Primes, factors, multiples, HCF and LCM

A foundational Edexcel topic. Both Foundation and Higher use prime factorisation; Higher applies HCF/LCM in algebraic contexts.

Vocabulary

• Factor of n: a positive integer that divides n exactly. Factors of 12: 1, 2, 3, 4, 6, 12.
• Multiple of n: any product n × k where k is a positive integer. Multiples of 4: 4, 8, 12, 16, ...
• Prime number: integer > 1 with exactly two factors (1 and itself). First primes: 2, 3, 5, 7, 11, 13, 17, 19, 23, 29.
• Composite: integer > 1 that is not prime.

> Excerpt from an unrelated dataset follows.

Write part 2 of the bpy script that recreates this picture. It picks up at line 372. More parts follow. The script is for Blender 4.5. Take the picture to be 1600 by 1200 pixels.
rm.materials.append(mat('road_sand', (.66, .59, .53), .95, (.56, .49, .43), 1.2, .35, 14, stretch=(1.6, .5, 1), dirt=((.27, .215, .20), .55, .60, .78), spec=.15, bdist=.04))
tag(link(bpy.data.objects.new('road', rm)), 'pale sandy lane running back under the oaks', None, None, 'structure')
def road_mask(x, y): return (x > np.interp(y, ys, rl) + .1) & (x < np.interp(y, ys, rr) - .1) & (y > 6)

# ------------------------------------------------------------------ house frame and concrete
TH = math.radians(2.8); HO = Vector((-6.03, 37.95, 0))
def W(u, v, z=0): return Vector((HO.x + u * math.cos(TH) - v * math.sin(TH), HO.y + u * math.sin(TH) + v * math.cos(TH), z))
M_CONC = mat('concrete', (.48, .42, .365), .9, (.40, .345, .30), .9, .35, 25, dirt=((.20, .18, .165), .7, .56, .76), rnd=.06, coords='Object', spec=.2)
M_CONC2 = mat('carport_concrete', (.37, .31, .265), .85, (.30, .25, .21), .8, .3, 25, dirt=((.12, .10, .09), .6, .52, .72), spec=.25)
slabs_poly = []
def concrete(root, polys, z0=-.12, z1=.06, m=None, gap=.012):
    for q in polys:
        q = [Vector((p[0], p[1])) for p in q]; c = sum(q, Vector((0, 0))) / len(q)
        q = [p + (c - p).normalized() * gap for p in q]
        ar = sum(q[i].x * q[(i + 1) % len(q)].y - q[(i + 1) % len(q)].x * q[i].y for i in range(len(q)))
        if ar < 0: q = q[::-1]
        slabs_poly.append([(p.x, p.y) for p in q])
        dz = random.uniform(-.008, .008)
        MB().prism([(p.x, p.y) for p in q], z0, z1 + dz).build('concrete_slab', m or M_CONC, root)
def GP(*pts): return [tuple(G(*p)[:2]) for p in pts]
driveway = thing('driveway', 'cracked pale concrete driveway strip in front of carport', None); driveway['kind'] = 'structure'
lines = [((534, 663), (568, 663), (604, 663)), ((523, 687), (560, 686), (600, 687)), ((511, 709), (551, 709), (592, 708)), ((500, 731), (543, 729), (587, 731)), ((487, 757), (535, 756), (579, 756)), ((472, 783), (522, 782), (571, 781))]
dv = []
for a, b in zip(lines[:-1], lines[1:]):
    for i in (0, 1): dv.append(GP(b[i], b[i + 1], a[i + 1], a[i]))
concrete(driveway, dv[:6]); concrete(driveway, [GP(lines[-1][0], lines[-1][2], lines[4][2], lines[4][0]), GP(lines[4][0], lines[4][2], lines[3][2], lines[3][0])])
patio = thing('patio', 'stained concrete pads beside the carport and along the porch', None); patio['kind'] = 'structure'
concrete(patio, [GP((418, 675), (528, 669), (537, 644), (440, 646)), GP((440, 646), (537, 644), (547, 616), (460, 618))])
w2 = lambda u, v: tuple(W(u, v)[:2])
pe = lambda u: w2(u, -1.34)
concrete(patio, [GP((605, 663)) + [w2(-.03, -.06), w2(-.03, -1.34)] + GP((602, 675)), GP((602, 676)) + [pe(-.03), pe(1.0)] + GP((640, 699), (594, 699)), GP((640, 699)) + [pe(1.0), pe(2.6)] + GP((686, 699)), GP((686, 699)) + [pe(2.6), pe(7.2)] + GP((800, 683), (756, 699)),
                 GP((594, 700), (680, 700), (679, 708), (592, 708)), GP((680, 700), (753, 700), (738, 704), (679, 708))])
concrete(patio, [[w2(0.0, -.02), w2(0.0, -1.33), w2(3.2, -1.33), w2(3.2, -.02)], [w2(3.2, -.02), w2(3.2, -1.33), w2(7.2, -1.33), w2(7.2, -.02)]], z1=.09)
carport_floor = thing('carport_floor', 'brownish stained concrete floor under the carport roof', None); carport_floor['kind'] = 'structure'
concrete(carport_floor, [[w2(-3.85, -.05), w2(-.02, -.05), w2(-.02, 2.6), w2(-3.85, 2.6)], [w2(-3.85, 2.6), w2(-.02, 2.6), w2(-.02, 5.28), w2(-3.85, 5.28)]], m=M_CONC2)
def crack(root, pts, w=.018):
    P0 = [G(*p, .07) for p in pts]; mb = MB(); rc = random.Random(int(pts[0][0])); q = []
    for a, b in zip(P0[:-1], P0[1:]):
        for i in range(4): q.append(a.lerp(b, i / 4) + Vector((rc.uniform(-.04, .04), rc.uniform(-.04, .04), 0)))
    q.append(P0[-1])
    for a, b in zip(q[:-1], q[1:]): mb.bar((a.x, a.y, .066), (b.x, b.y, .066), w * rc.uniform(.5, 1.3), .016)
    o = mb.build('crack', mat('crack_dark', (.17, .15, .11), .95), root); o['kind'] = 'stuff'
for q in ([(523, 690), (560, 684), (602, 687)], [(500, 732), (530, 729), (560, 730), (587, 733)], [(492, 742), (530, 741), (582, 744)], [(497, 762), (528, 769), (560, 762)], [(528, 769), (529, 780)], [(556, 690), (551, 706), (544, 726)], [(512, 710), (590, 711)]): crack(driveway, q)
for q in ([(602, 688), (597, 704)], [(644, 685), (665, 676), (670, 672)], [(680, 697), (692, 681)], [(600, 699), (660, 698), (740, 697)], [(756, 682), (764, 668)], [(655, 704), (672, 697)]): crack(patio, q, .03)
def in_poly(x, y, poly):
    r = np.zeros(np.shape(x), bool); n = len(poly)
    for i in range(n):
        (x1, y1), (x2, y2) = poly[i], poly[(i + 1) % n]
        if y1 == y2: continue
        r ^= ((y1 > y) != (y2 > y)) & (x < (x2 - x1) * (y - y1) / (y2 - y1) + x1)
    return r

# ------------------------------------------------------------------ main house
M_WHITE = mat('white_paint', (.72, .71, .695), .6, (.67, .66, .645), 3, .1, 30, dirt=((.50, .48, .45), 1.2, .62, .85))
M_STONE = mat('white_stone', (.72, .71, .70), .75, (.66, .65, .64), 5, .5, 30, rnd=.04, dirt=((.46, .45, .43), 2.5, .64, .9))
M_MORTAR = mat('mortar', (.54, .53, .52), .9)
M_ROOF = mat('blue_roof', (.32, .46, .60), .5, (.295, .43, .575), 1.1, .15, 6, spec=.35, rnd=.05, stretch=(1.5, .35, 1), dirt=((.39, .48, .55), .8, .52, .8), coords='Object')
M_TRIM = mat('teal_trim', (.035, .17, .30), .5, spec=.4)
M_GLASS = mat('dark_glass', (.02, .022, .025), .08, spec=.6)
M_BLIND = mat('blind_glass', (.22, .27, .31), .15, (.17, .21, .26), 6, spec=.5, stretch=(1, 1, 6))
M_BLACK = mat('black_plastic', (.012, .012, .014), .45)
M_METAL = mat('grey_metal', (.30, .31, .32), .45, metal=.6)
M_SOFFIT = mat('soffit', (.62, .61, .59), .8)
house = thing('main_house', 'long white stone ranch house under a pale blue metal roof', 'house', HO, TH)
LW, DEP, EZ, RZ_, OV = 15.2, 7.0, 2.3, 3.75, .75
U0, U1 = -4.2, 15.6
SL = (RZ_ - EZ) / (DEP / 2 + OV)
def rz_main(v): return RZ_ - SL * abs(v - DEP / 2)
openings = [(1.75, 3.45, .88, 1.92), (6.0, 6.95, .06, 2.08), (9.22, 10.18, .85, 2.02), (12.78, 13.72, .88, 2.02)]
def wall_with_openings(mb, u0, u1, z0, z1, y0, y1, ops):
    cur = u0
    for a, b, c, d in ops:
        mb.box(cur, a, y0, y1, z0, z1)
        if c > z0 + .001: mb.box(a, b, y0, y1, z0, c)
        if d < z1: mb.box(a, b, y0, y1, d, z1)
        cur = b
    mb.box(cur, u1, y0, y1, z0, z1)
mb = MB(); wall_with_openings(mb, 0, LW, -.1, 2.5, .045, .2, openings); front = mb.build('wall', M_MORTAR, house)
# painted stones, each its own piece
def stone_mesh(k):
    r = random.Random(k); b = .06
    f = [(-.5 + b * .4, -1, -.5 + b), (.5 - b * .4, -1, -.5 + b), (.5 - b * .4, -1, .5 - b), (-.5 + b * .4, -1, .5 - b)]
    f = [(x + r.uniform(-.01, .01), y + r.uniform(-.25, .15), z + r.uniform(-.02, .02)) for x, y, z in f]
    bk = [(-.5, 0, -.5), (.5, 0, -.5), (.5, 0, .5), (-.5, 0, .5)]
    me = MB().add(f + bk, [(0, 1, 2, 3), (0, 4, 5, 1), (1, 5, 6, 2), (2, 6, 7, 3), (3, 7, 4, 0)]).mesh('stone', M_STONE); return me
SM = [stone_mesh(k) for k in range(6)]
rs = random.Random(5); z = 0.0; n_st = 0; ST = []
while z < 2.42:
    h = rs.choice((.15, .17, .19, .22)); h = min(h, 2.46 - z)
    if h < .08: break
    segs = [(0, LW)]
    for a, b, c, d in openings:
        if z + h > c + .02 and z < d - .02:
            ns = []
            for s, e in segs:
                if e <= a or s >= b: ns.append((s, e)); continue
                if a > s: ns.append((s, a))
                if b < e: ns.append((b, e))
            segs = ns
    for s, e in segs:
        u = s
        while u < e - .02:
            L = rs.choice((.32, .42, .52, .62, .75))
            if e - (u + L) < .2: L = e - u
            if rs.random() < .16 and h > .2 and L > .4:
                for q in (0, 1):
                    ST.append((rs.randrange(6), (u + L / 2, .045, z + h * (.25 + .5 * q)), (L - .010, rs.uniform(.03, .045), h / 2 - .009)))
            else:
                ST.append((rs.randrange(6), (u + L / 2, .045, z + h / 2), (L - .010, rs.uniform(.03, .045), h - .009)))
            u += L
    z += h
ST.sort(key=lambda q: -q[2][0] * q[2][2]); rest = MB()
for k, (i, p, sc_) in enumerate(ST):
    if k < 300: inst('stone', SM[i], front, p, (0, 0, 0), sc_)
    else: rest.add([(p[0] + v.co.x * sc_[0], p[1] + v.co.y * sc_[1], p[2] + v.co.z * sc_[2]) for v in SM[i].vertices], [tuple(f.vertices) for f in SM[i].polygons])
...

Note: 1 is neither prime nor composite.

Prime factorisation

Every integer > 1 can be written uniquely as a product of primes. Edexcel typically asks for index (power) form.

Use a factor tree (or repeated division by small primes):

60 = 2 × 30 = 2 × 2 × 15 = 2 × 2 × 3 × 5 = 2² × 3 × 5.

Standard form: 2² × 3 × 5.

Highest common factor (HCF)

HCF of m and n: largest integer dividing both.

Method (Edexcel recommended): list prime factorisations and take the lowest power of each shared prime.

HCF(60, 84): 60 = 2² × 3 × 5. 84 = 2² × 3 × 7. Common: 2² × 3 = 12. So HCF = 12.

Lowest common multiple (LCM)

LCM of m and n: smallest positive integer that is a multiple of both.

Method: take the highest power of every prime that appears in either.

LCM(60, 84): 2² × 3 × 5 × 7 = 4 × 3 × 5 × 7 = 420.

Useful identity: HCF × LCM = m × n. Check: 12 × 420 = 5040 = 60 × 84 ✓.

Edexcel exam tip

For a 3-mark "find the HCF and LCM of 36 and 90" question, lay out:

• Prime factorisation of each (M1 each)
• Compare and pick HCF and LCM with reasoning A1

A Venn diagram of prime factors (intersection = HCF, union = LCM) is a popular Edexcel mark-scheme presentation.

Common Edexcel question pattern

"Two buses leave a station at the same time. Bus A returns every 20 minutes and Bus B every 24 minutes. After how many minutes do they next leave together?"

Answer: LCM(20, 24). 20 = 2² × 5; 24 = 2³ × 3. LCM = 2³ × 3 × 5 = 120 minutes.